__AIM OF THE EXERCISE__. Leaving the pictures aside, transcribe every line below exactly.

* * *

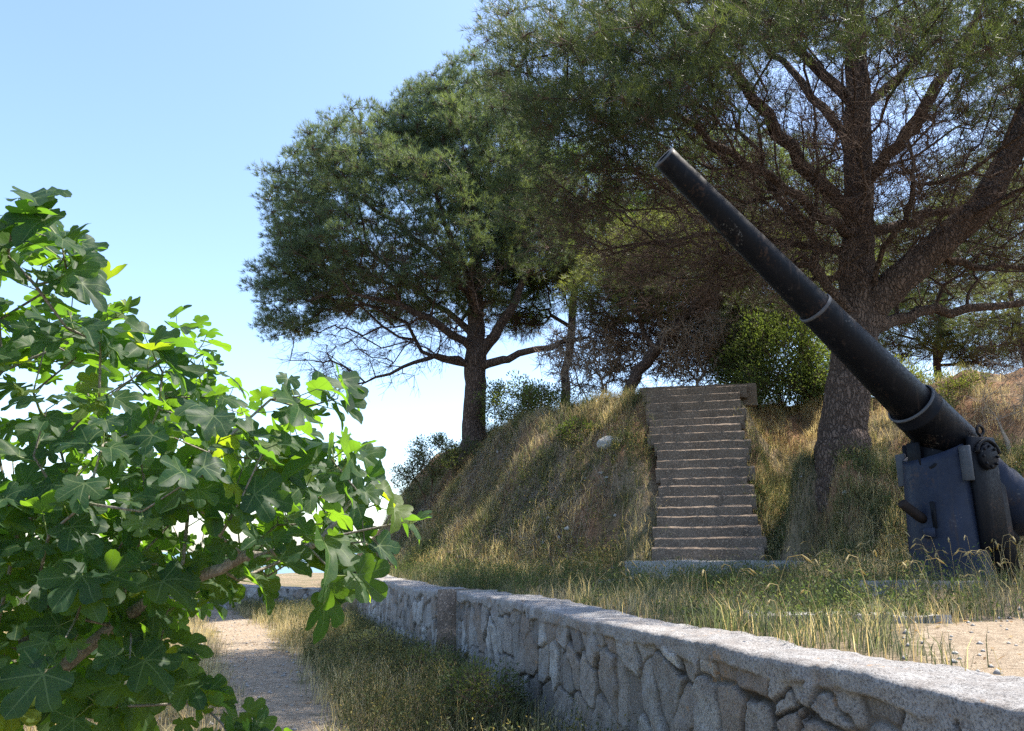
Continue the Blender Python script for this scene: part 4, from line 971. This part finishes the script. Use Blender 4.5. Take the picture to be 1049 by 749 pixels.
def mixcol(r, n, pal, wts):
    i = r.choice(len(pal), n, p=np.array(wts) / sum(wts)); c = np.array(pal)[i]
    return c * r.uniform(0.7, 1.3, (n, 1))
def stair_edge(x, y):
    rel = np.stack([x - S0[0], y - S0[1]], -1); a = rel @ SU; c = rel @ SR
    lim = 0.55 + 0.42 * vnoise(a, a * 0, 0.8, 44); lr = SW / 2 + 0.04 - 0.3 * vnoise(a, a * 0 + 3, 0.6, 46)
    return ~((c > -lim) & (c < lr) & (a > -0.1) & (a < 4.2)) & (np.hypot(x - GB[0], y - GB[1]) > 0.75)
GRN = [(0.08, 0.108, 0.052), (0.12, 0.148, 0.07), (0.12, 0.132, 0.09), (0.19, 0.192, 0.11)]
STRAW = [(0.46, 0.37, 0.21), (0.56, 0.47, 0.28), (0.38, 0.29, 0.17), (0.50, 0.43, 0.28)]
DEAD = [(0.33, 0.28, 0.225), (0.42, 0.37, 0.315), (0.25, 0.21, 0.17)]
bare_near = lambda x, y: 1 - (1 - sstep(0.6, 1.5, poly_dist(x, y, [(2.3, 2.0), (3.6, 5.2), (5.0, 6.4), (9, 7.2)])))
# terrace
def dens_ter(x, y):
    s = side_s(x, y); ms = mound_s(x, y); n = fbm(x, y, 1.1, 4, 61)
    near_gun = 1 - 0.75 * (1 - sstep(0.9, 2.4, np.hypot(x - 4.3, y - 10.6)))
    return (s > 0.5) * (ms < 0.9) * stair_clear(x, y) * (0.15 + 0.85 * sstep(0.32, 0.55, n)) * bare_near(x, y) * near_gun
x, y, r = scatter(200000, -6, 11, 3.5, 24, dens_ter, 71)
g2 = sstep(0.4, 0.62, fbm(x, y, 0.9, 4, 62) + 0.12 * sstep(14, 18, y))
c = np.where((r.random(len(x)) < 0.13 + 0.5 * g2)[:, None], mixcol(r, len(x), STRAW, [3, 2, 3, 2]), mixcol(r, len(x), GRN, [4, 3, 3, 2]))
h = r.uniform(0.08, 0.28, len(x)) * (0.4 + 1.1 * fbm(x, y, 0.7, 3, 63))
blades('meadow_grass', x, y, h, 0.006, c, 0.55, 1, label='green and straw coloured grass on the terrace behind the wall')
# slope of the mound
def dens_slope(x, y):
    ms = mound_s(x, y); n = fbm(x, y, 1.3, 4, 64)
    right = (x > 5.0) * 0.45
    return (ms > 0.2) * (ms < 6.5) * stair_clear(x, y) * (0.10 + 0.90 * sstep(0.4, 0.56, n)) * (1 - right)
x, y, r = scatter(230000, -8, 16, 9, 27, dens_slope, 72)
ms = mound_s(x, y); t = fbm(x, y, 1.2, 4, 65)
left = x < 2.7
dead = sstep(0.3, 0.55, t) * sstep(0.8, 1.6, ms) * (1 - sstep(3.2, 4.2, ms)) * left
straw = 0.22 + 0.55 * sstep(0.42, 0.6, fbm(x, y, 0.8, 3, 66)) * sstep(2.5, 3.6, ms) + 0.35 * (~left)
u = r.random(len(x))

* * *

__SOLUTION TO THIS TASK__.
Continue the Blender Python script for this scene: part 4, from line 971. This part finishes the script. Use Blender 4.5. Take the picture to be 1049 by 749 pixels.
def mixcol(r, n, pal, wts):
    i = r.choice(len(pal), n, p=np.array(wts) / sum(wts)); c = np.array(pal)[i]
    return c * r.uniform(0.7, 1.3, (n, 1))
def stair_edge(x, y):
    rel = np.stack([x - S0[0], y - S0[1]], -1); a = rel @ SU; c = rel @ SR
    lim = 0.55 + 0.42 * vnoise(a, a * 0, 0.8, 44); lr = SW / 2 + 0.04 - 0.3 * vnoise(a, a * 0 + 3, 0.6, 46)
    return ~((c > -lim) & (c < lr) & (a > -0.1) & (a < 4.2)) & (np.hypot(x - GB[0], y - GB[1]) > 0.75)
GRN = [(0.08, 0.108, 0.052), (0.12, 0.148, 0.07), (0.12, 0.132, 0.09), (0.19, 0.192, 0.11)]
STRAW = [(0.46, 0.37, 0.21), (0.56, 0.47, 0.28), (0.38, 0.29, 0.17), (0.50, 0.43, 0.28)]
DEAD = [(0.33, 0.28, 0.225), (0.42, 0.37, 0.315), (0.25, 0.21, 0.17)]
bare_near = lambda x, y: 1 - (1 - sstep(0.6, 1.5, poly_dist(x, y, [(2.3, 2.0), (3.6, 5.2), (5.0, 6.4), (9, 7.2)])))
# terrace
def dens_ter(x, y):
    s = side_s(x, y); ms = mound_s(x, y); n = fbm(x, y, 1.1, 4, 61)
    near_gun = 1 - 0.75 * (1 - sstep(0.9, 2.4, np.hypot(x - 4.3, y - 10.6)))
    return (s > 0.5) * (ms < 0.9) * stair_clear(x, y) * (0.15 + 0.85 * sstep(0.32, 0.55, n)) * bare_near(x, y) * near_gun
x, y, r = scatter(200000, -6, 11, 3.5, 24, dens_ter, 71)
g2 = sstep(0.4, 0.62, fbm(x, y, 0.9, 4, 62) + 0.12 * sstep(14, 18, y))
c = np.where((r.random(len(x)) < 0.13 + 0.5 * g2)[:, None], mixcol(r, len(x), STRAW, [3, 2, 3, 2]), mixcol(r, len(x), GRN, [4, 3, 3, 2]))
h = r.uniform(0.08, 0.28, len(x)) * (0.4 + 1.1 * fbm(x, y, 0.7, 3, 63))
blades('meadow_grass', x, y, h, 0.006, c, 0.55, 1, label='green and straw coloured grass on the terrace behind the wall')
# slope of the mound
def dens_slope(x, y):
    ms = mound_s(x, y); n = fbm(x, y, 1.3, 4, 64)
    right = (x > 5.0) * 0.45
    return (ms > 0.2) * (ms < 6.5) * stair_clear(x, y) * (0.10 + 0.90 * sstep(0.4, 0.56, n)) * (1 - right)
x, y, r = scatter(230000, -8, 16, 9, 27, dens_slope, 72)
ms = mound_s(x, y); t = fbm(x, y, 1.2, 4, 65)
left = x < 2.7
dead = sstep(0.3, 0.55, t) * sstep(0.8, 1.6, ms) * (1 - sstep(3.2, 4.2, ms)) * left
straw = 0.22 + 0.55 * sstep(0.42, 0.6, fbm(x, y, 0.8, 3, 66)) * sstep(2.5, 3.6, ms) + 0.35 * (~left)
u = r.random(len(x))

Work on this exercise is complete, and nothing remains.